Task description
Could you write out the opening lines of the data, word for word, stopping after the line that contains "make_carrier_rack((-0.5795, 0.7920), rad(46.7), 'blurred"?

Provided data
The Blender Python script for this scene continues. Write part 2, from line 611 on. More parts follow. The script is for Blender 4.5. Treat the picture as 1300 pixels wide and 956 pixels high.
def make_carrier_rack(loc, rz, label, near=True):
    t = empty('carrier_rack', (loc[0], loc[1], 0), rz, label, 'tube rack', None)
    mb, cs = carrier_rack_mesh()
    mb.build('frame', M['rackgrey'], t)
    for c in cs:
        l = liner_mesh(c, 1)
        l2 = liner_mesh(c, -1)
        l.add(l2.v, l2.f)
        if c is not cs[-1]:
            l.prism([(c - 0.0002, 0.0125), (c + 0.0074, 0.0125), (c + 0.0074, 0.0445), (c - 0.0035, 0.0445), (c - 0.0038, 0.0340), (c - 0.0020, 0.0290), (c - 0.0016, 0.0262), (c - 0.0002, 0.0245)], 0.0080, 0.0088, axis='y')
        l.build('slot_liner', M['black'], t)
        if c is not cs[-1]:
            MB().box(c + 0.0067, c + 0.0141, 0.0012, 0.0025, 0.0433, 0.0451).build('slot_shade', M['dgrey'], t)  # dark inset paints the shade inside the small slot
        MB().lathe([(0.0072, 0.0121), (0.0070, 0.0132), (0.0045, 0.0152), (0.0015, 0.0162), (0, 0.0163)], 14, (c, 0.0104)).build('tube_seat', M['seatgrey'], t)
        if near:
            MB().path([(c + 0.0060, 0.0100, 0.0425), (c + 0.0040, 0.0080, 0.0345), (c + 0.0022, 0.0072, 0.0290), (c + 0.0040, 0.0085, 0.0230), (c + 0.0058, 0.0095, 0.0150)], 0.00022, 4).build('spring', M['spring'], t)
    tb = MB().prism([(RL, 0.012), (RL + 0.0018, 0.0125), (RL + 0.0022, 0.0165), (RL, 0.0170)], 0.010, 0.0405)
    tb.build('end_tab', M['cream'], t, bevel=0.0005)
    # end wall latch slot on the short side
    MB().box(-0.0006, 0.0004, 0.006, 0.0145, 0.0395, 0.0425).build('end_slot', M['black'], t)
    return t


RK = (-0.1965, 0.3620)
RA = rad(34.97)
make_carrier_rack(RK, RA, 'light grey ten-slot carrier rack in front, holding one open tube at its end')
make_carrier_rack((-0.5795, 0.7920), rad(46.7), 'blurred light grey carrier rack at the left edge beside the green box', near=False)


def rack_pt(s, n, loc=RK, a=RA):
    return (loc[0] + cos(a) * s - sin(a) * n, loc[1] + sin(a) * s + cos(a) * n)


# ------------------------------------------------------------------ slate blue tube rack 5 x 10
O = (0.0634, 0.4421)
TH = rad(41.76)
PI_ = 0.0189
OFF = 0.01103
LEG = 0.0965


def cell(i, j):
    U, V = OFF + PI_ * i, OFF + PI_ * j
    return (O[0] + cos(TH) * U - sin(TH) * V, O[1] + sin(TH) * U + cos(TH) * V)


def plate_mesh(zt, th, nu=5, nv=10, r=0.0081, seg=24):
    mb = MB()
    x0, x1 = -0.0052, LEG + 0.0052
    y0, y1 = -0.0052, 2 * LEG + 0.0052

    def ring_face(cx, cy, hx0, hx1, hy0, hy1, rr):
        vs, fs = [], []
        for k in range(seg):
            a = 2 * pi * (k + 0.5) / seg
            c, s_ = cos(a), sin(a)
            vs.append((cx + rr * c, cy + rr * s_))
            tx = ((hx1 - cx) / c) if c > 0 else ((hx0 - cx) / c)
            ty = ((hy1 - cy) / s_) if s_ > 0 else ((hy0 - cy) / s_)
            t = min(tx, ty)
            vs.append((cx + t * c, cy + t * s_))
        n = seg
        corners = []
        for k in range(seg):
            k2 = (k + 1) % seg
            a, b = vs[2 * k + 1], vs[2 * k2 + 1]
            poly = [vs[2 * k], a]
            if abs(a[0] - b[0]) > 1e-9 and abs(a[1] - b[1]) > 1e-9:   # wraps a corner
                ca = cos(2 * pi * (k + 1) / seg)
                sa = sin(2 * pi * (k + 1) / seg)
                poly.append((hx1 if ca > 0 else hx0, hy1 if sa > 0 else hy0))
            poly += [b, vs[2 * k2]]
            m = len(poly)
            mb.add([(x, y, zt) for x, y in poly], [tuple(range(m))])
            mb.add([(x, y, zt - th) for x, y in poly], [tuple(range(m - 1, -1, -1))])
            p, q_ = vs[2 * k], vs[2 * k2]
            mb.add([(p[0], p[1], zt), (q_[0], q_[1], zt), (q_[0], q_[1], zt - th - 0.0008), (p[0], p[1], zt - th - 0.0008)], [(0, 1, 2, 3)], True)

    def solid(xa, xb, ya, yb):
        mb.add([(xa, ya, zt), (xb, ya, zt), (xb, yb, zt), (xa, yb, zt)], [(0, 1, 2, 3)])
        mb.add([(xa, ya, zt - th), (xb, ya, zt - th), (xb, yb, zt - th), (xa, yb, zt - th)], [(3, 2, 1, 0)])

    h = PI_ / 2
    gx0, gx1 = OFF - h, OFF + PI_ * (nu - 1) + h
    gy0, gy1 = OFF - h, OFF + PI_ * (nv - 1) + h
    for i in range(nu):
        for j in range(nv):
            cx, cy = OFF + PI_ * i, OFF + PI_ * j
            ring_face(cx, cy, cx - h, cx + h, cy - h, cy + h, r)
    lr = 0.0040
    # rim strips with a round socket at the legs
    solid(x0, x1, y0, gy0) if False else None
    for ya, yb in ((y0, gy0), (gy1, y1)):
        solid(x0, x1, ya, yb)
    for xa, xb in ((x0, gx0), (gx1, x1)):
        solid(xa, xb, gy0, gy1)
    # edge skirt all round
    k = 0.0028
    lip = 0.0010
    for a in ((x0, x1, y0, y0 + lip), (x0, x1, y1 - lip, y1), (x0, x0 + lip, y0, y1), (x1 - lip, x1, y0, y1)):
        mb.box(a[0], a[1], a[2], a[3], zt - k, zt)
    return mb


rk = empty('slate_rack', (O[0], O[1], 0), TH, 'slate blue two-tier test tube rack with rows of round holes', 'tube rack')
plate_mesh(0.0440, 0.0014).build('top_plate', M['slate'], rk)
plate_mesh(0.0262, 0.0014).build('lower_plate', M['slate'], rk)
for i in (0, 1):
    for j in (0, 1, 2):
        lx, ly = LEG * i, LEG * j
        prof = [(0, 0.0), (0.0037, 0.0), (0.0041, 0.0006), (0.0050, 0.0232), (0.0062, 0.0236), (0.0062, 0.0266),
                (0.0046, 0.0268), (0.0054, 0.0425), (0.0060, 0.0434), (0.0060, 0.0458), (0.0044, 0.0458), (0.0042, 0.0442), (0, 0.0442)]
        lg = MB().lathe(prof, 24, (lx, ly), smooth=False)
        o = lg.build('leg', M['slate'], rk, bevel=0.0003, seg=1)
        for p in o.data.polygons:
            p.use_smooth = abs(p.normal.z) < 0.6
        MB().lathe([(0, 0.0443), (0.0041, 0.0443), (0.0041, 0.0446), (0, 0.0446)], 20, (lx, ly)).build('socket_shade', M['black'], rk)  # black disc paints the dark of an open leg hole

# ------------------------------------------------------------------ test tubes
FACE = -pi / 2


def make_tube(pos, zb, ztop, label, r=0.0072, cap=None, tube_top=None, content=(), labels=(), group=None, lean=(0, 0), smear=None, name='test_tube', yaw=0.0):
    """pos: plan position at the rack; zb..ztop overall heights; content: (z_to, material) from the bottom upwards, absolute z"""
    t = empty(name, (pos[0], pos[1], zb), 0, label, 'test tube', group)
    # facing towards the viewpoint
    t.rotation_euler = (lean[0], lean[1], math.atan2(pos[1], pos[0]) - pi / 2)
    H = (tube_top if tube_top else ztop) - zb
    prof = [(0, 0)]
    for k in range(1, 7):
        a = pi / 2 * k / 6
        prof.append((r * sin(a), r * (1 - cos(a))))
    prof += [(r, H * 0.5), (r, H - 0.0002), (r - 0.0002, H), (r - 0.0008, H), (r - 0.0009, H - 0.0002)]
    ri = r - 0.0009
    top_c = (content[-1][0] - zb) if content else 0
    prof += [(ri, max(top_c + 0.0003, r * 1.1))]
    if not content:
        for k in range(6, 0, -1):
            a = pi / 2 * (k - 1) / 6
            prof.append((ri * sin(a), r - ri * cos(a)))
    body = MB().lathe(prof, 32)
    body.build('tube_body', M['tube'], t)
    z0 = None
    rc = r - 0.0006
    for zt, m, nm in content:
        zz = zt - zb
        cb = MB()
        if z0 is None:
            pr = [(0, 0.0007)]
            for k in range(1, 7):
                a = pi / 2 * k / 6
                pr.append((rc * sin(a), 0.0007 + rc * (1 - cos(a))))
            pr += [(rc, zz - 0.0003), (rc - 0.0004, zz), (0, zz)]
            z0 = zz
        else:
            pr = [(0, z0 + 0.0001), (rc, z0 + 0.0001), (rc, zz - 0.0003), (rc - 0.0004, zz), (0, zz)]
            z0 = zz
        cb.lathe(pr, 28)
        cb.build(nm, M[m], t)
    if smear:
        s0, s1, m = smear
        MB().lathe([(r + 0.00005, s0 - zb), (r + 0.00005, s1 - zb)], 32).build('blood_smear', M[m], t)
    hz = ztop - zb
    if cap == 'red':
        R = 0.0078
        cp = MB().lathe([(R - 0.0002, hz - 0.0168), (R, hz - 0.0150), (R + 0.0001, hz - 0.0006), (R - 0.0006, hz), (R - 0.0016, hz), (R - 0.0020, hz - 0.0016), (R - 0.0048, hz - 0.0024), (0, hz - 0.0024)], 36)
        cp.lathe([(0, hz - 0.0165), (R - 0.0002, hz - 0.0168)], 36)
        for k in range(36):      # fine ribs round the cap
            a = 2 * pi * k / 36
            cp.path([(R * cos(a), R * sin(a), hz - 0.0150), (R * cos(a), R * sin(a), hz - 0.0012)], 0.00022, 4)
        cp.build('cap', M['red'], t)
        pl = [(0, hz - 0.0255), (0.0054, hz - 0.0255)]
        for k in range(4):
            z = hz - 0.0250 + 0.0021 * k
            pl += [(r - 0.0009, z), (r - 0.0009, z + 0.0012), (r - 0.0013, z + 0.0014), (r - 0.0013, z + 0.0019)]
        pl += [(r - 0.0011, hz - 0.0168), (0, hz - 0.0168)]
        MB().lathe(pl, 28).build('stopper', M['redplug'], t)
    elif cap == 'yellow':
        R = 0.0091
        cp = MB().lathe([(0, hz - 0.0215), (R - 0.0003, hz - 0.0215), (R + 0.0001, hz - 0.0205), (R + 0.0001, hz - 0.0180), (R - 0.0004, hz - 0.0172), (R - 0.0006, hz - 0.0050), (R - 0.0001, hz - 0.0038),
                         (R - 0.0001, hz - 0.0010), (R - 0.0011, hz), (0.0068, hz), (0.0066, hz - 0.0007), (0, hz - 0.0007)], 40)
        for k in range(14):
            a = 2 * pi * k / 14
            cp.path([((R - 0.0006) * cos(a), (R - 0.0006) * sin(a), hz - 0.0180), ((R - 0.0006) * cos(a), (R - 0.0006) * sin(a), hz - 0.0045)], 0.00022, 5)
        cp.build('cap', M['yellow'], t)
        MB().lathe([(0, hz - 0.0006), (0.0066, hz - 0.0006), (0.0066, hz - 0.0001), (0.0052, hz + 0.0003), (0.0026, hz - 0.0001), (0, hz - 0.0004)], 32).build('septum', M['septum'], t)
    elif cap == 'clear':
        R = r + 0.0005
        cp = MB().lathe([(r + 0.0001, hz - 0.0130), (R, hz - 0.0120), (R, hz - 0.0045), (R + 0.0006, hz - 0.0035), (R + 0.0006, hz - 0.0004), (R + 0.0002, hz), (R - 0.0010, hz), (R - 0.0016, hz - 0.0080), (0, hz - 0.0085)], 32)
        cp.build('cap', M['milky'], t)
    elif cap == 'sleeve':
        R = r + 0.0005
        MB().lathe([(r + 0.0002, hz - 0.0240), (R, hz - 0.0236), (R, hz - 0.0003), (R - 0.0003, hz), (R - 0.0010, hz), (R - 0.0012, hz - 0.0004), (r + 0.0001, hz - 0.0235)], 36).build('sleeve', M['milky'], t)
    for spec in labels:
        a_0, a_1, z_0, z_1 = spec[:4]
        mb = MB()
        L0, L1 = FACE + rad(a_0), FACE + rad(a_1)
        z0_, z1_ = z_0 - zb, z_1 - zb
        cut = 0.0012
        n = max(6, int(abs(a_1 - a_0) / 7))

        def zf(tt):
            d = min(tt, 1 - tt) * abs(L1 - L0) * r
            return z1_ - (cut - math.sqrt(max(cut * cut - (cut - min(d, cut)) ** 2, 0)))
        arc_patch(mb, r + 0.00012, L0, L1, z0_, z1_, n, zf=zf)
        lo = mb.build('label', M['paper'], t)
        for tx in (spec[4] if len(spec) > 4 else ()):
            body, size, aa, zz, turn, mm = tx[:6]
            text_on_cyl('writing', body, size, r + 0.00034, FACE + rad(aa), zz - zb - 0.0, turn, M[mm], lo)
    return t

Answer
The Blender Python script for this scene continues. Write part 2, from line 611 on. More parts follow. The script is for Blender 4.5. Treat the picture as 1300 pixels wide and 956 pixels high.
def make_carrier_rack(loc, rz, label, near=True):
    t = empty('carrier_rack', (loc[0], loc[1], 0), rz, label, 'tube rack', None)
    mb, cs = carrier_rack_mesh()
    mb.build('frame', M['rackgrey'], t)
    for c in cs:
        l = liner_mesh(c, 1)
        l2 = liner_mesh(c, -1)
        l.add(l2.v, l2.f)
        if c is not cs[-1]:
            l.prism([(c - 0.0002, 0.0125), (c + 0.0074, 0.0125), (c + 0.0074, 0.0445), (c - 0.0035, 0.0445), (c - 0.0038, 0.0340), (c - 0.0020, 0.0290), (c - 0.0016, 0.0262), (c - 0.0002, 0.0245)], 0.0080, 0.0088, axis='y')
        l.build('slot_liner', M['black'], t)
        if c is not cs[-1]:
            MB().box(c + 0.0067, c + 0.0141, 0.0012, 0.0025, 0.0433, 0.0451).build('slot_shade', M['dgrey'], t)  # dark inset paints the shade inside the small slot
        MB().lathe([(0.0072, 0.0121), (0.0070, 0.0132), (0.0045, 0.0152), (0.0015, 0.0162), (0, 0.0163)], 14, (c, 0.0104)).build('tube_seat', M['seatgrey'], t)
        if near:
            MB().path([(c + 0.0060, 0.0100, 0.0425), (c + 0.0040, 0.0080, 0.0345), (c + 0.0022, 0.0072, 0.0290), (c + 0.0040, 0.0085, 0.0230), (c + 0.0058, 0.0095, 0.0150)], 0.00022, 4).build('spring', M['spring'], t)
    tb = MB().prism([(RL, 0.012), (RL + 0.0018, 0.0125), (RL + 0.0022, 0.0165), (RL, 0.0170)], 0.010, 0.0405)
    tb.build('end_tab', M['cream'], t, bevel=0.0005)
    # end wall latch slot on the short side
    MB().box(-0.0006, 0.0004, 0.006, 0.0145, 0.0395, 0.0425).build('end_slot', M['black'], t)
    return t


RK = (-0.1965, 0.3620)
RA = rad(34.97)
make_carrier_rack(RK, RA, 'light grey ten-slot carrier rack in front, holding one open tube at its end')
make_carrier_rack((-0.5795, 0.7920), rad(46.7), 'blurred light grey carrier rack at the left edge beside the green box', near=False)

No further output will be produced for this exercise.